Review:
This new book is an invaluable resource for specialists and non-specialists alike. With contributions from leading scholars of the field and covering a comprehensive range of genres and styles, it will be useful to anyone researching or just interested in the popular musics of the Middle East and North Africa. I will certainly be pointing my own students to this text! --Laudan Nooshin, Senior Lecturer in Ethnomusicology, City University London, UK
No mere reference volume, this is a fascinating and engagingly written introduction to the incredibly rich variety of musical genres of the Middle East and North Africa, from folkloric Bedouin songs to the seamen's anthems of Kuwait to the working class sha'bi of Egypt. Especially impressive is the inclusion of varieties of music from regions often ignored or forgotten, including Azerbaijan, Armenia, and the Arabian Gulf.

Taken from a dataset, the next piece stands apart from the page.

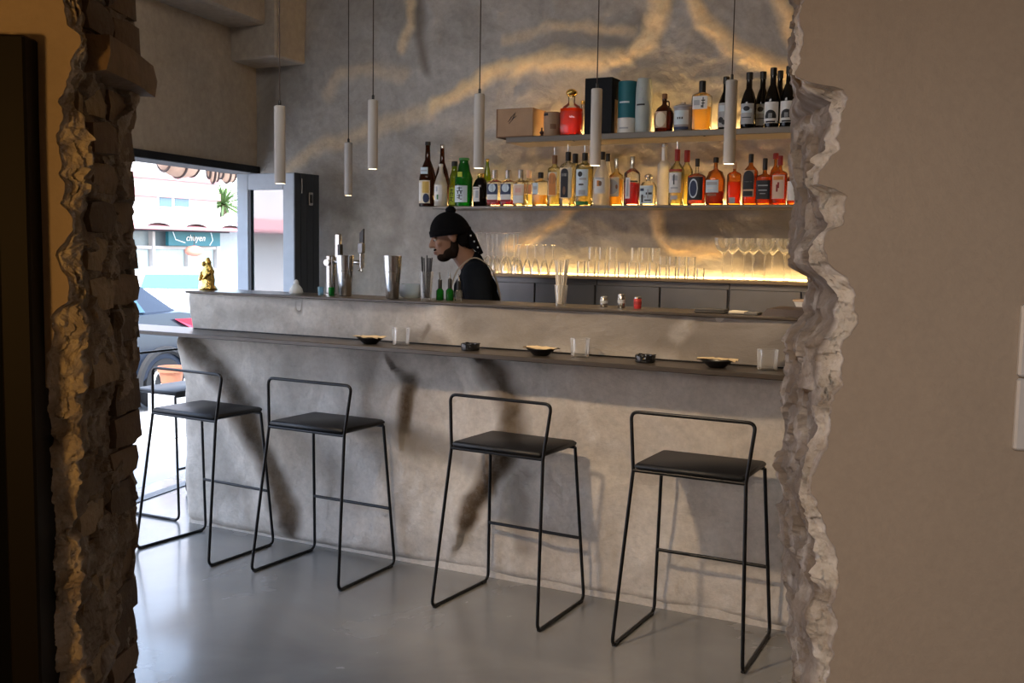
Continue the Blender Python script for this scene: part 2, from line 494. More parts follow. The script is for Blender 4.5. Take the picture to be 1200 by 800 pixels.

Learned yet accessible, it is an invaluable resource, and a truly great read. --Ted Swedenburg, Professor of Anthropology, University of Arkansas, USA
About the Author:
David Horn was a founding editor of the journal Popular Music and a founding member of IASPM (The International Association for the Study of Popular Music). He was Director of the Institute of Popular Music at the University of Liverpool from 1988 until his retirement in 2002. Together with the blues scholar Paul Oliver he first proposed the idea of EPMOW in the 1980s, and has worked on the project since that time. John Shepherd is Vice-Provost and Associate Vice-President (Academic) and Chancellor's Professor of Music and Sociology at Carleton University, Ottawa, Canada. He was from 2007-2012 Carleton's Dean of Graduate and Postdoctoral Affairs. Dr. Shepherd has been a member of EPMOW's editorial board since 1990. In 2000, he was elected a Fellow of the Royal Society of Canada in recognition of his role "as a leading architect of a post-War critical musicology."